TASK TO CARRY OUT>
Extract the complete data exactly as given.
>> Start PROVIDED ENTRIES
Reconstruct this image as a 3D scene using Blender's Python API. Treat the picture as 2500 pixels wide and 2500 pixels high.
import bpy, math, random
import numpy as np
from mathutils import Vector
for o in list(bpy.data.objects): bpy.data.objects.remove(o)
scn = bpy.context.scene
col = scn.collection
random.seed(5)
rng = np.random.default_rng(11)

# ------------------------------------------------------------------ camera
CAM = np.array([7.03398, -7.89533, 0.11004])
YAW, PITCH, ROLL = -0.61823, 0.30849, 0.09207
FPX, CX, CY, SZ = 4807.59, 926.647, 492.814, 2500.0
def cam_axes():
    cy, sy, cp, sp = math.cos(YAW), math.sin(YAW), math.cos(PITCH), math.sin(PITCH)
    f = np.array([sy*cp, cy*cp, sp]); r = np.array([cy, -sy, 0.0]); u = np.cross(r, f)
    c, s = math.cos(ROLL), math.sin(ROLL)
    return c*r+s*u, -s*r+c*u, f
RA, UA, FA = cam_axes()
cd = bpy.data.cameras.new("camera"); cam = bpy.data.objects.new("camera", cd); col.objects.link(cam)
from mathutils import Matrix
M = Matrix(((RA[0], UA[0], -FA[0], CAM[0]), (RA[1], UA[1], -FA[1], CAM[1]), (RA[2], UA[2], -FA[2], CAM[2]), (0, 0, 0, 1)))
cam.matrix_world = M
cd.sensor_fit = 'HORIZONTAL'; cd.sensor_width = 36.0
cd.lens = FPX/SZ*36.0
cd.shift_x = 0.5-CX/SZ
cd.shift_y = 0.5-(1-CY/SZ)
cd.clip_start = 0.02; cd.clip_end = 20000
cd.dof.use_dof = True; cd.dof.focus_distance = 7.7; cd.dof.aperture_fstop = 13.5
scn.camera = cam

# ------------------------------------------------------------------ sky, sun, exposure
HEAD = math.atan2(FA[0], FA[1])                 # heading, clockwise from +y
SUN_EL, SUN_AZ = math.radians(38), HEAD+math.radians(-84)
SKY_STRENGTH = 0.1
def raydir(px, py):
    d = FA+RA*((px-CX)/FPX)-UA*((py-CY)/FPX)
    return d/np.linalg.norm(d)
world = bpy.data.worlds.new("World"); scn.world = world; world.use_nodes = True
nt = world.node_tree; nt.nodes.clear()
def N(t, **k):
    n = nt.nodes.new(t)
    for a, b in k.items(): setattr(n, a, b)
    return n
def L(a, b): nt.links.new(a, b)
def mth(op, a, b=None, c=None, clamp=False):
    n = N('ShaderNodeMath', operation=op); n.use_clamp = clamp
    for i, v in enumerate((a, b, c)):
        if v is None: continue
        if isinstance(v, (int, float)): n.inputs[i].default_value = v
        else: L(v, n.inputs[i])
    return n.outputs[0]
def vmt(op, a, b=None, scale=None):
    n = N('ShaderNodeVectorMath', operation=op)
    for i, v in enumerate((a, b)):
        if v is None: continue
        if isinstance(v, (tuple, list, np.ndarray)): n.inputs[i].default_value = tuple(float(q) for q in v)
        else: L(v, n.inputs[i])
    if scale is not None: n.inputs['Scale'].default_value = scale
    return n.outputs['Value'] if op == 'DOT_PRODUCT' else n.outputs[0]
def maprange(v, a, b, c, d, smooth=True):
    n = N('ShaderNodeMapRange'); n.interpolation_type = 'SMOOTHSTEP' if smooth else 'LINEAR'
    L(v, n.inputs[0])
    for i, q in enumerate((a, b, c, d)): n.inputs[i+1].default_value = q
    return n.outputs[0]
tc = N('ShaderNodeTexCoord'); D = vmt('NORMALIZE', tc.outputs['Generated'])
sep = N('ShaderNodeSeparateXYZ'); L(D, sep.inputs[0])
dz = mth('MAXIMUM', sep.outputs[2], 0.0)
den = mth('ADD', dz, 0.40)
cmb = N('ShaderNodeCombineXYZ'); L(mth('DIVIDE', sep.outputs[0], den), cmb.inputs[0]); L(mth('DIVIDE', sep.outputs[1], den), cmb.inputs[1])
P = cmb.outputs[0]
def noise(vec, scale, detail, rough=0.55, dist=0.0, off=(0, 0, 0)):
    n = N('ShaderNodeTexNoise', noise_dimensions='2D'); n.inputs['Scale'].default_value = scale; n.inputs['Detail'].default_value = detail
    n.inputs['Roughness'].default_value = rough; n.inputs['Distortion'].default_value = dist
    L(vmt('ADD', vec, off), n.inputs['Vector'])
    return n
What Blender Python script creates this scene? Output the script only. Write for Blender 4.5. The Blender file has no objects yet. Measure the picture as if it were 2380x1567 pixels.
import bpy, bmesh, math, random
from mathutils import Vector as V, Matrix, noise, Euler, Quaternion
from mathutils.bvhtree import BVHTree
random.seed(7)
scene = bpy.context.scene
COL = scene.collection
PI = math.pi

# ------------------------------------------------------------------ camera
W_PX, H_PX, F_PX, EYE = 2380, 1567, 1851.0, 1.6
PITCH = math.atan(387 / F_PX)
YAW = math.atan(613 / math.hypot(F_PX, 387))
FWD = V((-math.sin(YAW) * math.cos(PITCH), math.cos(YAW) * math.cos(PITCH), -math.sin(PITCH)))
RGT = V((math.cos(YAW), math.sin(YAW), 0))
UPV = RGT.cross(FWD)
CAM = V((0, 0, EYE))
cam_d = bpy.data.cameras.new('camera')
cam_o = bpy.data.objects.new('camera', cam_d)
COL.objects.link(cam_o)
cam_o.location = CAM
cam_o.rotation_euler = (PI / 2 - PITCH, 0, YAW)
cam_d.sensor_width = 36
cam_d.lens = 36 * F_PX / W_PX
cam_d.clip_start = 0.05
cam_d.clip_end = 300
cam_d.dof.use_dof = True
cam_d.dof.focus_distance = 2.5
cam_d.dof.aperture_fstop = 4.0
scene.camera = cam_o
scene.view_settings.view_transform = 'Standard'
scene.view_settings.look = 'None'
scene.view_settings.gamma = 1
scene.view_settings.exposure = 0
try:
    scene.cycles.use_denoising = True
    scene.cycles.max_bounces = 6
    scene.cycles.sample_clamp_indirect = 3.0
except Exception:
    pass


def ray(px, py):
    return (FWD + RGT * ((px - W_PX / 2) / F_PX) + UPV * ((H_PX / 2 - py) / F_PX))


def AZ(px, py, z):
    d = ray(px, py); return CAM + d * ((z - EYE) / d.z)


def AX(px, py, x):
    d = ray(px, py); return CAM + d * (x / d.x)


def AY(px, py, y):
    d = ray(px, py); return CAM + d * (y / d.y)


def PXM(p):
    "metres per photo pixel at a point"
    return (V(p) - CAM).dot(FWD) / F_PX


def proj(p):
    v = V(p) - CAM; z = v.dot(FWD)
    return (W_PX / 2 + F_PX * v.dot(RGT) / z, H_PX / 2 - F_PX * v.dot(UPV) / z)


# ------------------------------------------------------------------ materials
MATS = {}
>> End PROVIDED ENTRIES
EXERCISE OUTPUT>
Reconstruct this image as a 3D scene using Blender's Python API. Treat the picture as 2500 pixels wide and 2500 pixels high.
import bpy, math, random
import numpy as np
from mathutils import Vector
for o in list(bpy.data.objects): bpy.data.objects.remove(o)
scn = bpy.context.scene
col = scn.collection
random.seed(5)
rng = np.random.default_rng(11)

# ------------------------------------------------------------------ camera
CAM = np.array([7.03398, -7.89533, 0.11004])
YAW, PITCH, ROLL = -0.61823, 0.30849, 0.09207
FPX, CX, CY, SZ = 4807.59, 926.647, 492.814, 2500.0
def cam_axes():
    cy, sy, cp, sp = math.cos(YAW), math.sin(YAW), math.cos(PITCH), math.sin(PITCH)
    f = np.array([sy*cp, cy*cp, sp]); r = np.array([cy, -sy, 0.0]); u = np.cross(r, f)
    c, s = math.cos(ROLL), math.sin(ROLL)
    return c*r+s*u, -s*r+c*u, f
RA, UA, FA = cam_axes()
cd = bpy.data.cameras.new("camera"); cam = bpy.data.objects.new("camera", cd); col.objects.link(cam)
from mathutils import Matrix
M = Matrix(((RA[0], UA[0], -FA[0], CAM[0]), (RA[1], UA[1], -FA[1], CAM[1]), (RA[2], UA[2], -FA[2], CAM[2]), (0, 0, 0, 1)))
cam.matrix_world = M
cd.sensor_fit = 'HORIZONTAL'; cd.sensor_width = 36.0
cd.lens = FPX/SZ*36.0
cd.shift_x = 0.5-CX/SZ
cd.shift_y = 0.5-(1-CY/SZ)
cd.clip_start = 0.02; cd.clip_end = 20000
cd.dof.use_dof = True; cd.dof.focus_distance = 7.7; cd.dof.aperture_fstop = 13.5
scn.camera = cam

# ------------------------------------------------------------------ sky, sun, exposure
HEAD = math.atan2(FA[0], FA[1])                 # heading, clockwise from +y
SUN_EL, SUN_AZ = math.radians(38), HEAD+math.radians(-84)
SKY_STRENGTH = 0.1
def raydir(px, py):
    d = FA+RA*((px-CX)/FPX)-UA*((py-CY)/FPX)
    return d/np.linalg.norm(d)
world = bpy.data.worlds.new("World"); scn.world = world; world.use_nodes = True
nt = world.node_tree; nt.nodes.clear()
def N(t, **k):
    n = nt.nodes.new(t)
    for a, b in k.items(): setattr(n, a, b)
    return n
def L(a, b): nt.links.new(a, b)
def mth(op, a, b=None, c=None, clamp=False):
    n = N('ShaderNodeMath', operation=op); n.use_clamp = clamp
    for i, v in enumerate((a, b, c)):
        if v is None: continue
        if isinstance(v, (int, float)): n.inputs[i].default_value = v
        else: L(v, n.inputs[i])
    return n.outputs[0]
def vmt(op, a, b=None, scale=None):
    n = N('ShaderNodeVectorMath', operation=op)
    for i, v in enumerate((a, b)):
        if v is None: continue
        if isinstance(v, (tuple, list, np.ndarray)): n.inputs[i].default_value = tuple(float(q) for q in v)
        else: L(v, n.inputs[i])
    if scale is not None: n.inputs['Scale'].default_value = scale
    return n.outputs['Value'] if op == 'DOT_PRODUCT' else n.outputs[0]
def maprange(v, a, b, c, d, smooth=True):
    n = N('ShaderNodeMapRange'); n.interpolation_type = 'SMOOTHSTEP' if smooth else 'LINEAR'
    L(v, n.inputs[0])
    for i, q in enumerate((a, b, c, d)): n.inputs[i+1].default_value = q
    return n.outputs[0]
tc = N('ShaderNodeTexCoord'); D = vmt('NORMALIZE', tc.outputs['Generated'])
sep = N('ShaderNodeSeparateXYZ'); L(D, sep.inputs[0])
dz = mth('MAXIMUM', sep.outputs[2], 0.0)
den = mth('ADD', dz, 0.40)
cmb = N('ShaderNodeCombineXYZ'); L(mth('DIVIDE', sep.outputs[0], den), cmb.inputs[0]); L(mth('DIVIDE', sep.outputs[1], den), cmb.inputs[1])
P = cmb.outputs[0]
def noise(vec, scale, detail, rough=0.55, dist=0.0, off=(0, 0, 0)):
    n = N('ShaderNodeTexNoise', noise_dimensions='2D'); n.inputs['Scale'].default_value = scale; n.inputs['Detail'].default_value = detail
    n.inputs['Roughness'].default_value = rough; n.inputs['Distortion'].default_value = dist
    L(vmt('ADD', vec, off), n.inputs['Vector'])
    return n
What Blender Python script creates this scene? Output the script only. Write for Blender 4.5. The Blender file has no objects yet. Measure the picture as if it were 2380x1567 pixels.
import bpy, bmesh, math, random
from mathutils import Vector as V, Matrix, noise, Euler, Quaternion
from mathutils.bvhtree import BVHTree
random.seed(7)
scene = bpy.context.scene
COL = scene.collection
PI = math.pi

# ------------------------------------------------------------------ camera
W_PX, H_PX, F_PX, EYE = 2380, 1567, 1851.0, 1.6
PITCH = math.atan(387 / F_PX)
YAW = math.atan(613 / math.hypot(F_PX, 387))
FWD = V((-math.sin(YAW) * math.cos(PITCH), math.cos(YAW) * math.cos(PITCH), -math.sin(PITCH)))
RGT = V((math.cos(YAW), math.sin(YAW), 0))
UPV = RGT.cross(FWD)
CAM = V((0, 0, EYE))
cam_d = bpy.data.cameras.new('camera')
cam_o = bpy.data.objects.new('camera', cam_d)
COL.objects.link(cam_o)
cam_o.location = CAM
cam_o.rotation_euler = (PI / 2 - PITCH, 0, YAW)
cam_d.sensor_width = 36
cam_d.lens = 36 * F_PX / W_PX
cam_d.clip_start = 0.05
cam_d.clip_end = 300
cam_d.dof.use_dof = True
cam_d.dof.focus_distance = 2.5
cam_d.dof.aperture_fstop = 4.0
scene.camera = cam_o
scene.view_settings.view_transform = 'Standard'
scene.view_settings.look = 'None'
scene.view_settings.gamma = 1
scene.view_settings.exposure = 0
try:
    scene.cycles.use_denoising = True
    scene.cycles.max_bounces = 6
    scene.cycles.sample_clamp_indirect = 3.0
except Exception:
    pass


def ray(px, py):
    return (FWD + RGT * ((px - W_PX / 2) / F_PX) + UPV * ((H_PX / 2 - py) / F_PX))


def AZ(px, py, z):
    d = ray(px, py); return CAM + d * ((z - EYE) / d.z)


def AX(px, py, x):
    d = ray(px, py); return CAM + d * (x / d.x)


def AY(px, py, y):
    d = ray(px, py); return CAM + d * (y / d.y)


def PXM(p):
    "metres per photo pixel at a point"
    return (V(p) - CAM).dot(FWD) / F_PX


def proj(p):
    v = V(p) - CAM; z = v.dot(FWD)
    return (W_PX / 2 + F_PX * v.dot(RGT) / z, H_PX / 2 - F_PX * v.dot(UPV) / z)


# ------------------------------------------------------------------ materials
MATS = {}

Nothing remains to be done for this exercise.